• TASK DESCRIPTION
Print each line from the start of the records below up through the line where "SC = bpy.context.scene" is found, exactly as given.

** Start AVAILABLE DATA **

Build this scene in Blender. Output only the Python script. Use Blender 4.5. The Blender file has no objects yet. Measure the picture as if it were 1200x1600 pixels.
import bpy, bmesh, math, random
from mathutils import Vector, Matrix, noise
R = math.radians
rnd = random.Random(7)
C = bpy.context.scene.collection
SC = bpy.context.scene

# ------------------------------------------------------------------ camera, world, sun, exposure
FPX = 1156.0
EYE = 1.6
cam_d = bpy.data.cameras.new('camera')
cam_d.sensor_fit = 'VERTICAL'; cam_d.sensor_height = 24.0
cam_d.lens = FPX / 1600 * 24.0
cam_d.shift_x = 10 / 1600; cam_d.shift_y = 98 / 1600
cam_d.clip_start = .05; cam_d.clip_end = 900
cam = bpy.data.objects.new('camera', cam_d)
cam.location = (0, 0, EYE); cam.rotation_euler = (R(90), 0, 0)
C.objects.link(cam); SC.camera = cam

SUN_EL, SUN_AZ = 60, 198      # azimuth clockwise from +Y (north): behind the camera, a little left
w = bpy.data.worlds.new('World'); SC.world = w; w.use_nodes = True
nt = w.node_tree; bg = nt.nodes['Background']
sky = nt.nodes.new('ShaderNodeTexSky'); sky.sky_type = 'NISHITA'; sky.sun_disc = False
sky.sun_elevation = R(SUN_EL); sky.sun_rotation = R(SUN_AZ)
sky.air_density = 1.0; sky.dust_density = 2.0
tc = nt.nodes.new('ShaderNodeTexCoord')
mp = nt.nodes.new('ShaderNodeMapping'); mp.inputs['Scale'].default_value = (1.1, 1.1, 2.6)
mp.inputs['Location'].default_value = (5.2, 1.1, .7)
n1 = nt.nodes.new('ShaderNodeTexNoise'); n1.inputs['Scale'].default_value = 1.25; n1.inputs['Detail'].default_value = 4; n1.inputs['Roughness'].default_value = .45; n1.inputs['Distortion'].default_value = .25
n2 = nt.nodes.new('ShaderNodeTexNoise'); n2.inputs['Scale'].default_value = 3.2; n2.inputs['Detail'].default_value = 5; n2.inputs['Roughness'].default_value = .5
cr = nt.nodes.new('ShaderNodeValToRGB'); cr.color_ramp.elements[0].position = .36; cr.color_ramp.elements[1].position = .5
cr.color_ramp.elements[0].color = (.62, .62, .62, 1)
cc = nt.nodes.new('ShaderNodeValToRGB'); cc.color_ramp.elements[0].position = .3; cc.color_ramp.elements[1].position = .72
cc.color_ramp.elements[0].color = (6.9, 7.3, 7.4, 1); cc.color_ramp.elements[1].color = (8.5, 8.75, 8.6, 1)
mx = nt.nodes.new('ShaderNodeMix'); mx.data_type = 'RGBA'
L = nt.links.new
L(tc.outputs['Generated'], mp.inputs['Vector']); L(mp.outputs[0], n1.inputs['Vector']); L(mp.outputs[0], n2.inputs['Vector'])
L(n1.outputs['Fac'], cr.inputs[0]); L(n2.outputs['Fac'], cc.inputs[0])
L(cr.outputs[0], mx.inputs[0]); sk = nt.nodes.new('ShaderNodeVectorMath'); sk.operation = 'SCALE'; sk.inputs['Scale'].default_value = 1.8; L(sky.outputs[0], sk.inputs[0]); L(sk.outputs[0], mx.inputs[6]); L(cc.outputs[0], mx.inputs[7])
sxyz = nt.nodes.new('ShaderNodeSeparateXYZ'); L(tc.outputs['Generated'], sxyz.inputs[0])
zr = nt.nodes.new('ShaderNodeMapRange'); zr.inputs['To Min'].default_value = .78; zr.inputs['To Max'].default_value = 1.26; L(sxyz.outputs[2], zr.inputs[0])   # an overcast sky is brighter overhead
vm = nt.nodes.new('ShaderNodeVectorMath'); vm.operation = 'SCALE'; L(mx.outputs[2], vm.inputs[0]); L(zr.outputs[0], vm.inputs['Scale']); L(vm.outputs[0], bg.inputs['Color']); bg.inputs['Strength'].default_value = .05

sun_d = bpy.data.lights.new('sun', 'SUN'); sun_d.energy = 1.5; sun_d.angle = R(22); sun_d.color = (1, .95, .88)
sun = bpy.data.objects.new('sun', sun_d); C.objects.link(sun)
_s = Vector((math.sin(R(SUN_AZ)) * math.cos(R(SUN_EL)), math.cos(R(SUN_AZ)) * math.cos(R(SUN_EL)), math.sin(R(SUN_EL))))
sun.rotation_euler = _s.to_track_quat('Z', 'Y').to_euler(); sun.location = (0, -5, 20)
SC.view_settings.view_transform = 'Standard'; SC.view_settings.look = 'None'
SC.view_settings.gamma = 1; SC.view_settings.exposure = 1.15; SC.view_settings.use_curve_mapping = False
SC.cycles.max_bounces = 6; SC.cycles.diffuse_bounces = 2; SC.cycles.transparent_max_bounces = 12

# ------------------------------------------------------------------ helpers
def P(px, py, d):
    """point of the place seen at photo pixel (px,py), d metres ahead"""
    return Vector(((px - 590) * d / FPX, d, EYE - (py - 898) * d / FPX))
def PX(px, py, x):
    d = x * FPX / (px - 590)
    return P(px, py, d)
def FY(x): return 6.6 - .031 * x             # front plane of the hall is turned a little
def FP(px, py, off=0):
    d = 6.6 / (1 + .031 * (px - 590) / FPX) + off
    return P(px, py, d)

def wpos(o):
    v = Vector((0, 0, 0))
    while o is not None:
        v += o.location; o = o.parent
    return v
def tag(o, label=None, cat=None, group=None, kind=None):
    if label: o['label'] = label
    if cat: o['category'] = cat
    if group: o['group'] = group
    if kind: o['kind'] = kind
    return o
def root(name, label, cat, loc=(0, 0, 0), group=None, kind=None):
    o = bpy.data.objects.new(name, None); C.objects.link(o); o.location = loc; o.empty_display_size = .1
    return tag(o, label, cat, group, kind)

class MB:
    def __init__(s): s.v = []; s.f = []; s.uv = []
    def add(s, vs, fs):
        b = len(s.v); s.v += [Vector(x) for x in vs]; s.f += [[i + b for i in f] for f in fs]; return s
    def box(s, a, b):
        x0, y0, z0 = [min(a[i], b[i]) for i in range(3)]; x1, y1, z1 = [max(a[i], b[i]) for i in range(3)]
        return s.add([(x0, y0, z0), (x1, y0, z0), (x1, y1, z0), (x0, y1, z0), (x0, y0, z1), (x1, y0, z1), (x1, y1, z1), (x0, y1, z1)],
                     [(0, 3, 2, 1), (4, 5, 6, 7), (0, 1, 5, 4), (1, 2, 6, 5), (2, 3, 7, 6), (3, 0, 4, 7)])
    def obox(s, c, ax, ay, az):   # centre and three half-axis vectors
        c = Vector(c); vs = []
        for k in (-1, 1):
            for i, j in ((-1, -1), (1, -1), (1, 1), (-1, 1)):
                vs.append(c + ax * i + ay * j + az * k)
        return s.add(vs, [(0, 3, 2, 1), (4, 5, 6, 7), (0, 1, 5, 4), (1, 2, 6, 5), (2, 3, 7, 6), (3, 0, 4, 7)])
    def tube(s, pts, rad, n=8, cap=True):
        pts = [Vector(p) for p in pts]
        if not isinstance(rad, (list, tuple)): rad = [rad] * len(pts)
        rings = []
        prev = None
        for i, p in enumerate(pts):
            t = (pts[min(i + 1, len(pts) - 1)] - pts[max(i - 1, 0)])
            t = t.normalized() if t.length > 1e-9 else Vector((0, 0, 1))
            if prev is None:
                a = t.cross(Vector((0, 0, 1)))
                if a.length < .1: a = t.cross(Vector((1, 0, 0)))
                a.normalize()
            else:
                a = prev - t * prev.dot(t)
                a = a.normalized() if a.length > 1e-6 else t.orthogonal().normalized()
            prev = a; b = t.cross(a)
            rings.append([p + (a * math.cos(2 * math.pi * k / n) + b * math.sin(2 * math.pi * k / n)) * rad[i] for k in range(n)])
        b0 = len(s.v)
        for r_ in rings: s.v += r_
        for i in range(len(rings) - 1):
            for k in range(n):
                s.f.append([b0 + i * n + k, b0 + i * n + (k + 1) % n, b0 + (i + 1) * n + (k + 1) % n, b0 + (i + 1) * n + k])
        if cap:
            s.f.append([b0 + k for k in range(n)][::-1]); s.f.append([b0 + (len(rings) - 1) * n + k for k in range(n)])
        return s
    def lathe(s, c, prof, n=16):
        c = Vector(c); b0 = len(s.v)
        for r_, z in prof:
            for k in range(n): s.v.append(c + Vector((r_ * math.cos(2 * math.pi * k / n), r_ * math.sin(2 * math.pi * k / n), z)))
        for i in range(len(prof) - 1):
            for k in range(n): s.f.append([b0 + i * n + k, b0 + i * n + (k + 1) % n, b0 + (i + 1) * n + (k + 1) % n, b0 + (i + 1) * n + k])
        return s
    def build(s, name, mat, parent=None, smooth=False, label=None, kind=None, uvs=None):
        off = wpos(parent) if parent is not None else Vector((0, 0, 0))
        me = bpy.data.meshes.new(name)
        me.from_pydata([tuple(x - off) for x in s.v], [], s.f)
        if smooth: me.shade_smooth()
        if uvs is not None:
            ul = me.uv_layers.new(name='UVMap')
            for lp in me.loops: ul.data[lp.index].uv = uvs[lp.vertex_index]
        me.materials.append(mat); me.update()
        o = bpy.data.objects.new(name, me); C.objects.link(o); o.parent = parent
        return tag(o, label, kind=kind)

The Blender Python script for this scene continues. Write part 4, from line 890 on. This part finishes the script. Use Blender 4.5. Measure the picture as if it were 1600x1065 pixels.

** End AVAILABLE DATA **

• EXERCISE SOLUTION
Build this scene in Blender. Output only the Python script. Use Blender 4.5. The Blender file has no objects yet. Measure the picture as if it were 1200x1600 pixels.
import bpy, bmesh, math, random
from mathutils import Vector, Matrix, noise
R = math.radians
rnd = random.Random(7)
C = bpy.context.scene.collection
SC = bpy.context.scene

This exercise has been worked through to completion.